Burma

Burma Military Should Have Less Power: Obama

By Lawi Weng 14 November 2014

RANGOON — US President Barack Obama has used a meeting with a group of senior Burmese lawmakers to state that the military should not be a feature of the country’s political landscape.

Meeting with 13 leading parliamentary figures from both the ruling party and opposition in Naypyidaw on Thursday, President Obama affirmed his belief that the military should be placed firmly under control of the civilian government.

“He said that it would be better if the army stayed under control of the civilian government,” Banyar Aung Moe, an Upper House parliamentarian for the All Mon Region Democracy Party, told The Irrawaddy.

Banyar Aung Moe said that Obama’s comments were indirect, but those in the meeting were left no doubt of the president’s intended meaning.

“He said the army in America and in other countries stayed away from politics, and that Burma will have a better reform process if the army stays away from politics,” the lawmaker added.

The 2008 Constitution currently grants the Burma Army significant political powers, including direct control over a quarter of all seats in both national and regional level parliaments, and three ministerial posts in the government, namely in the Defense Ministry, Home Affairs and Border Affairs.

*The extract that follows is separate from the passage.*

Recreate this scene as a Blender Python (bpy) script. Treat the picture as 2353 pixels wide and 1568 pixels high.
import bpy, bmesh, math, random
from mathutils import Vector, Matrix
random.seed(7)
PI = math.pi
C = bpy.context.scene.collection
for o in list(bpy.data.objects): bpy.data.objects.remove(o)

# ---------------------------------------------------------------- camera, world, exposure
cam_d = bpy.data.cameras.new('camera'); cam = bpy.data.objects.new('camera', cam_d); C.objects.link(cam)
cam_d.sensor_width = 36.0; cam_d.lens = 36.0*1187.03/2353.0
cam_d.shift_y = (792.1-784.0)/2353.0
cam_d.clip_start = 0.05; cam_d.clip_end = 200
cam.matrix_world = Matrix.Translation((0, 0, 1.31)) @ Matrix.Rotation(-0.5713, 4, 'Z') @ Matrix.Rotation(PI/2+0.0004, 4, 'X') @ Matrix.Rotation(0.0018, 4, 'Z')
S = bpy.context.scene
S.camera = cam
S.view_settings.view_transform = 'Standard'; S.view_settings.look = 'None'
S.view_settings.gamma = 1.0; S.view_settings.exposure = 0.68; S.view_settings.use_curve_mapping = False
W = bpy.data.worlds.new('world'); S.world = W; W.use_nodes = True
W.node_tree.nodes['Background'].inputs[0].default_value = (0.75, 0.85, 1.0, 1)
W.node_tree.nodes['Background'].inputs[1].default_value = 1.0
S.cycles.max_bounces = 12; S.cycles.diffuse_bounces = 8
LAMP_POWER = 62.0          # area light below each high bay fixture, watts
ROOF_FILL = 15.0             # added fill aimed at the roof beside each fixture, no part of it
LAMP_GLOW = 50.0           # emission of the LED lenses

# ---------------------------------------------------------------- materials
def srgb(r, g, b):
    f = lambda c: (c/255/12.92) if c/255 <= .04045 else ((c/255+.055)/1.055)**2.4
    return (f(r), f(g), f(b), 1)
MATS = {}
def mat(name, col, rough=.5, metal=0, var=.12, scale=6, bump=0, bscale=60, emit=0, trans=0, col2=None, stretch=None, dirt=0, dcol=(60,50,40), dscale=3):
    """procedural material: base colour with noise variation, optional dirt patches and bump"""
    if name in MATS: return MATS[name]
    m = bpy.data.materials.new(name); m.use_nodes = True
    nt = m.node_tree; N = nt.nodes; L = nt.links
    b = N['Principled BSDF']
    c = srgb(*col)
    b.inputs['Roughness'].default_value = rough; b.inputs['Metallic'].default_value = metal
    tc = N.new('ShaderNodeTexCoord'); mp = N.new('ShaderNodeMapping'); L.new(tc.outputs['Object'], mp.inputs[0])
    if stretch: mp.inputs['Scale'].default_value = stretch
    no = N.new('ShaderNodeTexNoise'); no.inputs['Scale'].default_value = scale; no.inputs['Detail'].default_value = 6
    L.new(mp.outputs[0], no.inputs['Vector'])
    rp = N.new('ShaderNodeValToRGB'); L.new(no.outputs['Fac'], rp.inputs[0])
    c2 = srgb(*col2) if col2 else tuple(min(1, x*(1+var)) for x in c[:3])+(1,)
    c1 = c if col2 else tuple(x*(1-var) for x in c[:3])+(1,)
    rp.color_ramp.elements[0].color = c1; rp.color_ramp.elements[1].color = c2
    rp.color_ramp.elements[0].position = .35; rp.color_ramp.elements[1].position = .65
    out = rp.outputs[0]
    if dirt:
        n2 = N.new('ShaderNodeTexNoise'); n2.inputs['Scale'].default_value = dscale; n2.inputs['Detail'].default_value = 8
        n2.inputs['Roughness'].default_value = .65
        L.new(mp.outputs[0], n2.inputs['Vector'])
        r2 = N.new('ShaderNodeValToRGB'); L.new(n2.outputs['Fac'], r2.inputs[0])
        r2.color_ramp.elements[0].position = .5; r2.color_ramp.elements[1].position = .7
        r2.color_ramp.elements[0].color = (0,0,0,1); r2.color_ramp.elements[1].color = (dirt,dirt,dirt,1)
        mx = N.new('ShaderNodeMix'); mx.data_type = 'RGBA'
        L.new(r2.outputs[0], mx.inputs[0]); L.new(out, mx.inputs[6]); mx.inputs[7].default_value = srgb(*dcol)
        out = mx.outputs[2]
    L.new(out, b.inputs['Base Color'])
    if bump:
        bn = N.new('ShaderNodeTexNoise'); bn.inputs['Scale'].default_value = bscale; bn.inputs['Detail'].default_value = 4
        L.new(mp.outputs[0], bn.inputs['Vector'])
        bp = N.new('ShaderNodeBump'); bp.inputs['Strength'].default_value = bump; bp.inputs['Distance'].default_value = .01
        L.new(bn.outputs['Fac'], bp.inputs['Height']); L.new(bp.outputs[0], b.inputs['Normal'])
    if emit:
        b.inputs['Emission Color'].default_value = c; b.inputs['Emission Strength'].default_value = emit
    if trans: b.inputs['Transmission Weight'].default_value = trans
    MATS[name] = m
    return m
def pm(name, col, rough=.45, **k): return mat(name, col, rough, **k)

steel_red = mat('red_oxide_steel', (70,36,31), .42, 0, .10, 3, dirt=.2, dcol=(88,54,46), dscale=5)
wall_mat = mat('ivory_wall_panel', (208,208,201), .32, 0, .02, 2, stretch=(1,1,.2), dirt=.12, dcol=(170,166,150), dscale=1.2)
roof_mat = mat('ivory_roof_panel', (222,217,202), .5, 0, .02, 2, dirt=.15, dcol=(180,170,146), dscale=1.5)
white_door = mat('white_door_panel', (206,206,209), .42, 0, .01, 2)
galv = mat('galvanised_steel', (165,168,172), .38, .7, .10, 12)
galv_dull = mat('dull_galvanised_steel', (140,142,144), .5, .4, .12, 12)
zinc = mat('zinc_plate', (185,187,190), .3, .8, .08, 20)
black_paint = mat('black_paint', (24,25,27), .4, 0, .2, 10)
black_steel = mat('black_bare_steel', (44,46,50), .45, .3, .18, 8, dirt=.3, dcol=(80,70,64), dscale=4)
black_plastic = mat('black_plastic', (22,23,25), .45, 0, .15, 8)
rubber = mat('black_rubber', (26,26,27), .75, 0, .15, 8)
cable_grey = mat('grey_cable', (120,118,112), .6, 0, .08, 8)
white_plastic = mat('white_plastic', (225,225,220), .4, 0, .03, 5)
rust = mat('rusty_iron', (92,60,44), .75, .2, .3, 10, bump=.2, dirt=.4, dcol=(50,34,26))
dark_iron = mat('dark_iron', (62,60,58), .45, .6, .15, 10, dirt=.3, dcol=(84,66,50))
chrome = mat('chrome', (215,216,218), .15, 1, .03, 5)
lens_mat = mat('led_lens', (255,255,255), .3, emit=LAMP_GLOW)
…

Speaking to BBC Radio, Ye Tun, a lawmaker from the Shan Nationalities Democratic Party, said that President Obama had told the meeting that the next leader of the country should be elected by civilian politicians and the military should not be involved in politics. In doing so, Obama spoke of the recent history of Indonesia, where he said governance had improved as the military had progressively withdrawn from political life.

The president added that no country in the world is in possession of the perfect constitution, and improvements to Burma’s Constitution would take time, according to Ye Tun.

National League for Democracy chairwoman Aung San Suu Kyi, Lower House speaker Shwe Mann and Upper House speaker Khin Aung Myint of the ruling Union Solidarity and Development Party were among the other lawmakers who met with President Obama.

Suu Kyi’s party has 43 seats in the Lower House following free by-elections in 2012 that gave her party a small foothold in the USDP-dominated Parliament. Ethnic lawmakers hold a tiny number of seats and some are aligned with the ruling party.

Khin Aung Myint told the US President that Burma has less experience of parliamentary democracy and has many challenges to work through.

According to Ye Tun, the Upper House speaker and former junta member said it was not in Burma’s interests to return to military government.

At the same time, Khin Aung Myint asked Obama to withdraw all US sanctions imposed on Burma, saying that the country needed more economic progress to complement political reform, according to Banyar Aung Moe.

Shwe Mann told President Obama that Parliament is currently working through constitutional amendments and deciding on an appropriate electoral system for the country.

Ethnic party leaders told Obama that Burma should adopt a federal system of governance in order to guarantee equal rights and representation for ethnic minorities and secure long-term peace.

According to Banyar Aung Moe, Obama said in the meeting that the Burmese government should consider sharing power and devolving more of its responsibilities to state governments.